ちなみに、クリスチャン・レオッタも 3/23にほぼ同じプログラムのリサイタルをやることになっている。ピリス さんのプログラムに 21番《ワルトシュタイン》を加えた構成だ。


一つ一つの感想は割愛するが、気になるのはときおり音楽が前に進んでいかない感じがすること。推進力がないというのか、たどたどしい感じさえすることがある。

聴き始めはちょっと期待したが、結果的にはどうも好みの演奏(好みのベートーヴェン?)ではないようだ。


おまけ。聴き終わったあとに MIKIKI のインタビュー記事(2015.01.09)を見つけた。
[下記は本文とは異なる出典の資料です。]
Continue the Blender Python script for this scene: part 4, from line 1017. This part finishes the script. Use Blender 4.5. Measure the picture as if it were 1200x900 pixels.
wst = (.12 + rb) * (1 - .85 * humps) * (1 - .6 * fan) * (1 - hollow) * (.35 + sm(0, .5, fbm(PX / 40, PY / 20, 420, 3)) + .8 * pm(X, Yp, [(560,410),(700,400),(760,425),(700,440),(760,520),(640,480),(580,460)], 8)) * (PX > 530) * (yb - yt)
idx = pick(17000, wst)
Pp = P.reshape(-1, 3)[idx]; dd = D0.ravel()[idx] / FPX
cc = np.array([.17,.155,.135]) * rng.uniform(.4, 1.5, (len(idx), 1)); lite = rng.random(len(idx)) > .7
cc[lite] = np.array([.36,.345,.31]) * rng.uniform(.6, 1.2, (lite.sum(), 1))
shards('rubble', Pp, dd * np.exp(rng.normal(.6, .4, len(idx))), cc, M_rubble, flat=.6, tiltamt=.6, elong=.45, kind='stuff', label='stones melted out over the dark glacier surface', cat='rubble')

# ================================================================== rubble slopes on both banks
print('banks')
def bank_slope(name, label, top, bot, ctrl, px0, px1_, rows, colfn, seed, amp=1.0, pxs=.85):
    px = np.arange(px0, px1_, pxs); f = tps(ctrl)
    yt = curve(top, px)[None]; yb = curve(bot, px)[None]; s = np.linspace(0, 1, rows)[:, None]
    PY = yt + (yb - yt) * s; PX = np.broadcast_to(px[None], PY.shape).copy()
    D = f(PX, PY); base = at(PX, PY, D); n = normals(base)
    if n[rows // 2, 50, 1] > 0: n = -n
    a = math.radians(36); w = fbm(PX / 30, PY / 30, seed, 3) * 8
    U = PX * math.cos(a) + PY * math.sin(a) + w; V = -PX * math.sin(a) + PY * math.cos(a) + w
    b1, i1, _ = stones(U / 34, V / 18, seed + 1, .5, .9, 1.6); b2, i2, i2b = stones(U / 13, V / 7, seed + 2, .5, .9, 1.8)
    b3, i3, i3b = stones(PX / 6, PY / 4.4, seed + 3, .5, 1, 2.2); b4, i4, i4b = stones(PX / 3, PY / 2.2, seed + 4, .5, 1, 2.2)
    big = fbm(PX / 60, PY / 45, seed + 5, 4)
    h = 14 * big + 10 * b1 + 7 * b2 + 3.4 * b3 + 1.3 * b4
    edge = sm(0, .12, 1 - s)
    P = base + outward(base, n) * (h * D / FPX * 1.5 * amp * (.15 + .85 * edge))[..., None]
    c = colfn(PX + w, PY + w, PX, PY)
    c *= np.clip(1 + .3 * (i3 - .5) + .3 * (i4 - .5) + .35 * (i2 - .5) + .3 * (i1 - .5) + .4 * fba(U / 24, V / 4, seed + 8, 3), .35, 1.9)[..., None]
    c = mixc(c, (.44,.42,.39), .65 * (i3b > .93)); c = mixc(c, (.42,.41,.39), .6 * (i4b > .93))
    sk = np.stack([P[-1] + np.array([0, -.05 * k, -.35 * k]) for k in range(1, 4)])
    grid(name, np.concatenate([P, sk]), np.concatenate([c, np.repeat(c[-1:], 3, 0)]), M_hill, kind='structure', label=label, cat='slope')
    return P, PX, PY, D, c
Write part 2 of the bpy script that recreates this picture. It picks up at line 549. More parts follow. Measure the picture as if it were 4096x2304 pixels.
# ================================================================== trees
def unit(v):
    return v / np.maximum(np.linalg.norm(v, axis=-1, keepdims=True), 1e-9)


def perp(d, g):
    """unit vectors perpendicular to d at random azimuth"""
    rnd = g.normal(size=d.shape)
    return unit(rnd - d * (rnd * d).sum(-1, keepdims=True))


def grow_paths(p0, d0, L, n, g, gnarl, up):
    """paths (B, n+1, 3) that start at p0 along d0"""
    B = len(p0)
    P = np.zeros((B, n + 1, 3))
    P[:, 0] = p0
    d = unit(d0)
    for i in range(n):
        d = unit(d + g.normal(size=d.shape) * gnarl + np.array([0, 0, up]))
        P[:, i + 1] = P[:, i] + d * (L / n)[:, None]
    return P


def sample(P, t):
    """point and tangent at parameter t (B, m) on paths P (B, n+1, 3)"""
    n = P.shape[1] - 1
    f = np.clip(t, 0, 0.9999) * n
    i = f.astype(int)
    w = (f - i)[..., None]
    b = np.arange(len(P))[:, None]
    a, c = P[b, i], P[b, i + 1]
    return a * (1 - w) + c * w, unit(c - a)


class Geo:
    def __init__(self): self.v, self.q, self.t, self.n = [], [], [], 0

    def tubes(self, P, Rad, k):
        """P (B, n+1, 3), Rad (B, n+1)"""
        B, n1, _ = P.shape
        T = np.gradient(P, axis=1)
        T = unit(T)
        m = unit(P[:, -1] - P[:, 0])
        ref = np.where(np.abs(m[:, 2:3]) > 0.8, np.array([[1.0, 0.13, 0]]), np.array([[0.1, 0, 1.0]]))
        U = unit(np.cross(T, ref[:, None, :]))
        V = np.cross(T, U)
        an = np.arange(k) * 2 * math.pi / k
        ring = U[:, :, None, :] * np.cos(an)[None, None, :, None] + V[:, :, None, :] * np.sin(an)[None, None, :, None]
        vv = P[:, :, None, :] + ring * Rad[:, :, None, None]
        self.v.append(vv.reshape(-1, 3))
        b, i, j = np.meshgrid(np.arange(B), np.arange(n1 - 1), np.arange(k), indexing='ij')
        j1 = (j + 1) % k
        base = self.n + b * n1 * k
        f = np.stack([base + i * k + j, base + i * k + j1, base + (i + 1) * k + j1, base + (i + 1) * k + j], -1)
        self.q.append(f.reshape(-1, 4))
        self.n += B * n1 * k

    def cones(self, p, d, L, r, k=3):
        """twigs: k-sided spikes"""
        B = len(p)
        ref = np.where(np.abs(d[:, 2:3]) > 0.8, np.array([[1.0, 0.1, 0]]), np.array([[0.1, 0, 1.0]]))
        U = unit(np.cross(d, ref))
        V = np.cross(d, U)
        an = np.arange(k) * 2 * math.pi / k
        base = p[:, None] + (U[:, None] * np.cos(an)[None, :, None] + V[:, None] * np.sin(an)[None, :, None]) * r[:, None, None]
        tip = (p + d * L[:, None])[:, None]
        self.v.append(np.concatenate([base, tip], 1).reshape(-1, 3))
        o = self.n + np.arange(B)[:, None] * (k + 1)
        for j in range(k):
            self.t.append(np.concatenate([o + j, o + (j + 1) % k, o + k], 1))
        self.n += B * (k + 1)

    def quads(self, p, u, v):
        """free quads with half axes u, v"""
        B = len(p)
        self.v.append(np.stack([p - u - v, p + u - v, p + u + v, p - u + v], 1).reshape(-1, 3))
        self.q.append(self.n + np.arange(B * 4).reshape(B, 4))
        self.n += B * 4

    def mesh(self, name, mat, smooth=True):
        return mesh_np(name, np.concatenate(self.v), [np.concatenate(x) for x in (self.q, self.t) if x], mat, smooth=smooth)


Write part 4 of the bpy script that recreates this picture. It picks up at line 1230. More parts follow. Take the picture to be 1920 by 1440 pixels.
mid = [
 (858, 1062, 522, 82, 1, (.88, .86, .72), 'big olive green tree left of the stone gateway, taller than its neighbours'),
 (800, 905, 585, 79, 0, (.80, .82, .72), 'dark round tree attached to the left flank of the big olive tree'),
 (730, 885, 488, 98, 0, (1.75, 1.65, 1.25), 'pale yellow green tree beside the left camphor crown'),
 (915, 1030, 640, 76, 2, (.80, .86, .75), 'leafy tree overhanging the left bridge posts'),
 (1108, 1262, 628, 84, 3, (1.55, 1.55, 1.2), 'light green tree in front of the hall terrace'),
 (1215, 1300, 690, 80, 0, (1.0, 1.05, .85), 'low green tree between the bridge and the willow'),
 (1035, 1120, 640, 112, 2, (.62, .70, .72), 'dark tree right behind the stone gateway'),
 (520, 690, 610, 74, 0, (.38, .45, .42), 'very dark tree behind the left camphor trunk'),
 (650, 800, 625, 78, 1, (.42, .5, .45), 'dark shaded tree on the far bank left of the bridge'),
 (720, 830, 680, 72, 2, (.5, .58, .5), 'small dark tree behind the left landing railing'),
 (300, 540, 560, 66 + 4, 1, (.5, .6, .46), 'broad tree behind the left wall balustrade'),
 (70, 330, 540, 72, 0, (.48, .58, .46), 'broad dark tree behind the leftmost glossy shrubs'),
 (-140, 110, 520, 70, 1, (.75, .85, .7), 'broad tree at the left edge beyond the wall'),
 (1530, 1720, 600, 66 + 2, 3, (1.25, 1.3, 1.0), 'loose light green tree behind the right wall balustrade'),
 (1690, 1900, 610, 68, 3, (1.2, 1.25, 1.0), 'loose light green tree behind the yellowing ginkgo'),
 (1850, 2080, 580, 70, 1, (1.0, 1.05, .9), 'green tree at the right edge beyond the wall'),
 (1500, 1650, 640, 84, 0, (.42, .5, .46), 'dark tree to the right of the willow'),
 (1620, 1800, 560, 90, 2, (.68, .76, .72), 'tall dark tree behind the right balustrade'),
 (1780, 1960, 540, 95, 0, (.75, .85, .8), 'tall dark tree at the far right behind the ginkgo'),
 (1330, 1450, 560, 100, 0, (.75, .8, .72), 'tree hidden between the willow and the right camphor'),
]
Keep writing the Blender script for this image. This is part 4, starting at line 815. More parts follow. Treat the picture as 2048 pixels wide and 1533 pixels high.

なかなかいいことを言っている。

…解釈の基本は『慌てず騒がず、すべての声部を克明に浮かび上がらせ、ベートーヴェンの豊かな歌心を強靭なリズム、確かなテクニックの支えで最大限に伝える』姿勢…

 「ショウビジネスの発想が芸術の多くの部分を破壊し、音楽をただの“文化的ノイズ”に堕落させた

(現代流行の)『メカニカルでブリリアント、万事に猛スピード』の対極にある『よりソフトに、ゆっくりと弾く』奏法を身につけた。レオッタはベートーヴェンを弾くたび、自らに問いかける。『真のアダージョが弾けているか?』と


個人的な感想としては「強靭なリズム、確かなテクニック」はその通りだと思うが、「ベートーヴェンの豊かな歌心」が今ひとつ聴こえてこない気がするし、「真のアダージョ」に音楽としての説得力が感じられないように思う…。

「ショウビジネスの発想…」はまったくその通りだと思う。